Entries taken from a collection
####
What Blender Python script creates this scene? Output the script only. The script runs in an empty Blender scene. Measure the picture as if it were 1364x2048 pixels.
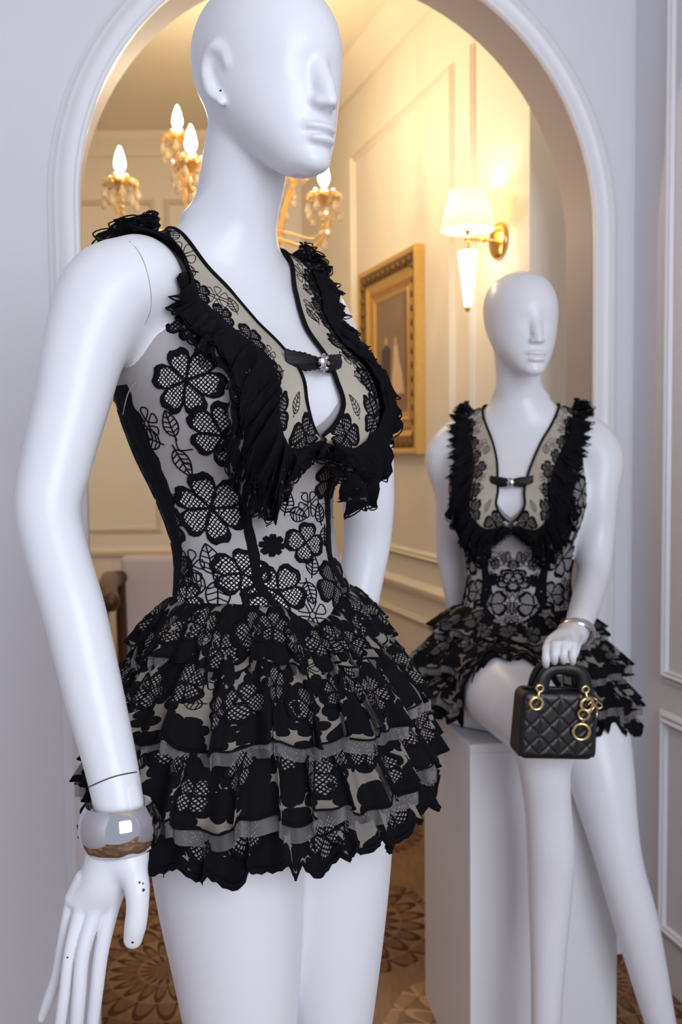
import bpy, math, random
import numpy as np
from mathutils import Vector, Matrix
from mathutils.bvhtree import BVHTree

random.seed(7)
rng = np.random.default_rng(7)
SC = bpy.context.scene
COL = SC.collection
PI = math.pi

# ------------------------------------------------------------------ camera
F_PX, W_PX, H_PX = 1900.0, 1364.0, 2048.0
CAM = Vector((0.0, 0.0, 1.32))
PITCH = math.atan((1024 - 907) / F_PX)
ROLL = 0.010
fw = Vector((0, math.cos(PITCH), -math.sin(PITCH)))
up0 = Vector((0, math.sin(PITCH), math.cos(PITCH)))
rt0 = Vector((1, 0, 0))
rt = rt0 * math.cos(ROLL) - up0 * math.sin(ROLL)
up = up0 * math.cos(ROLL) + rt0 * math.sin(ROLL)


def ray(u, v):
    return (fw + rt * ((u - W_PX / 2) / F_PX) - up * ((v - H_PX / 2) / F_PX)).normalized()


def at(u, v, y):
    d = ray(u, v)
    return CAM + d * ((y - CAM.y) / d.y)


camd = bpy.data.cameras.new('camera')
cam = bpy.data.objects.new('camera', camd)
COL.objects.link(cam)
camd.sensor_fit = 'VERTICAL'
camd.sensor_height = 36.0
camd.sensor_width = 24.0
camd.lens = F_PX * 36.0 / H_PX
camd.clip_start = 0.02
mw = Matrix((rt, up, -fw)).transposed().to_4x4()
mw.translation = CAM
cam.matrix_world = mw
camd.dof.use_dof = True
camd.dof.focus_distance = 1.07
camd.dof.aperture_fstop = 6.3
SC.camera = cam

# ------------------------------------------------------------------ light
world = bpy.data.worlds.new('daylight')
SC.world = world
world.use_nodes = True
bg = world.node_tree.nodes['Background']
bg.inputs['Color'].default_value = (0.80, 0.86, 1.0, 1)
bg.inputs['Strength'].default_value = 0.61


def area_light(name, loc, target, size, size_y, power, color):
    l = bpy.data.lights.new(name, 'AREA')
    l.shape = 'RECTANGLE'
    l.size, l.size_y = size, size_y
    l.energy = power
    l.color = color
    o = bpy.data.objects.new(name, l)
    COL.objects.link(o)
    o.location = loc
    o.rotation_euler = (Vector(target) - Vector(loc)).to_track_quat('-Z', 'Y').to_euler()
    return o


area_light('shop_window_daylight', (1.25, -1.6, 2.0), (0.0, 1.5, 1.2), 1.8, 2.2, 73, (0.86, 0.91, 1.0))

SC.view_settings.view_transform = 'Standard'
SC.view_settings.look = 'None'
SC.view_settings.exposure = 0.0
SC.view_settings.gamma = 1.0
SC.view_settings.use_curve_mapping = False


# ------------------------------------------------------------------ helpers
def lin(c):
    c = c / 255.0
    return c / 12.92 if c <= 0.04045 else ((c + 0.055) / 1.055) ** 2.4


def rgb(r, g, b):
    return (lin(r), lin(g), lin(b), 1.0)


def mat(name, color, rough=0.5, metallic=0.0, noise=0.0, nscale=40, bump=0.0, bscale=200, coat=0.0, sheen=0.0, spec=0.5):
    m = bpy.data.materials.new(name)
    m.use_nodes = True
    nt = m.node_tree
    p = nt.nodes['Principled BSDF']
    p.inputs['Base Color'].default_value = color
    p.inputs['Roughness'].default_value = rough
    p.inputs['Metallic'].default_value = metallic
    p.inputs['Coat Weight'].default_value = coat
    p.inputs['Sheen Weight'].default_value = sheen
    p.inputs['Specular IOR Level'].default_value = spec
    tc = nt.nodes.new('ShaderNodeTexCoord')
    if noise > 0:
        n = nt.nodes.new('ShaderNodeTexNoise')
        n.inputs['Scale'].default_value = nscale
        n.inputs['Detail'].default_value = 3
        nt.links.new(tc.outputs['Object'], n.inputs['Vector'])
        mx = nt.nodes.new('ShaderNodeMix')
        mx.data_type = 'RGBA'
        mx.inputs[6].default_value = tuple(c * (1 - noise) for c in color[:3]) + (1,)
        mx.inputs[7].default_value = tuple(min(1, c * (1 + noise)) for c in color[:3]) + (1,)
        nt.links.new(n.outputs['Fac'], mx.inputs[0])
        nt.links.new(mx.outputs[2], p.inputs['Base Color'])
    if bump > 0:
        n2 = nt.nodes.new('ShaderNodeTexNoise')
        n2.inputs['Scale'].default_value = bscale
        nt.links.new(tc.outputs['Object'], n2.inputs['Vector'])
        b = nt.nodes.new('ShaderNodeBump')
        b.inputs['Strength'].default_value = bump
        b.inputs['Distance'].default_value = 0.002
        nt.links.new(n2.outputs['Fac'], b.inputs['Height'])
        nt.links.new(b.outputs['Normal'], p.inputs['Normal'])
    return m


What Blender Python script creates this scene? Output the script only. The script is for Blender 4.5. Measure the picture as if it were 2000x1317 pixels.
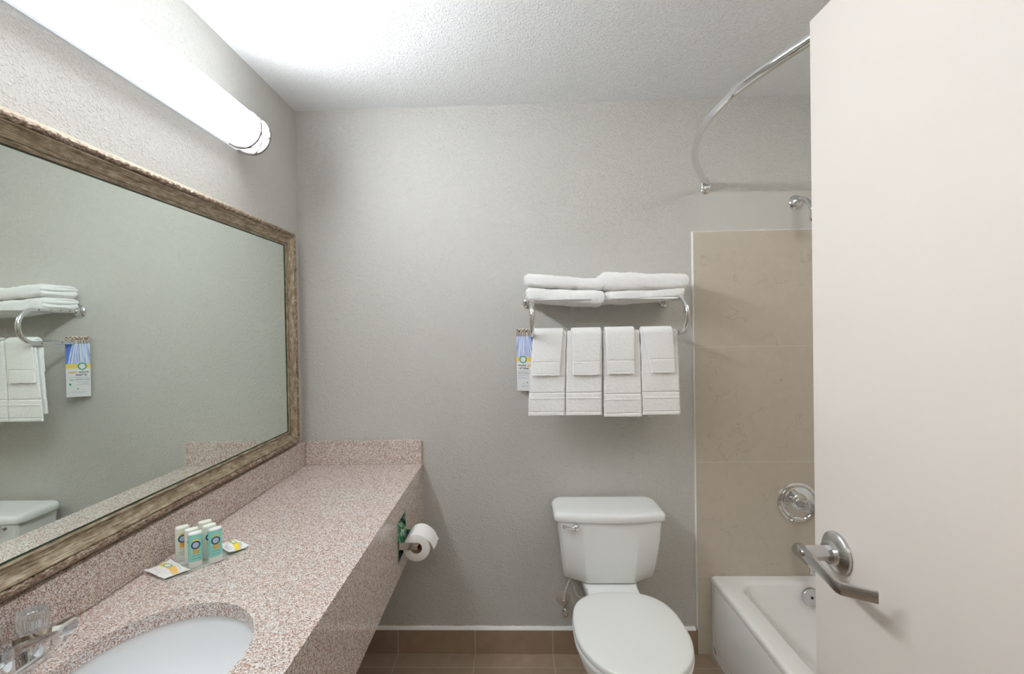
####
*GOAL OF THE EXERCISE*
Which lines contain the word "script"? Return each of them.

*RESULT*
What Blender Python script creates this scene? Output the script only. The script runs in an empty Blender scene. Measure the picture as if it were 1364x2048 pixels.
What Blender Python script creates this scene? Output the script only. The script is for Blender 4.5. Measure the picture as if it were 2000x1317 pixels.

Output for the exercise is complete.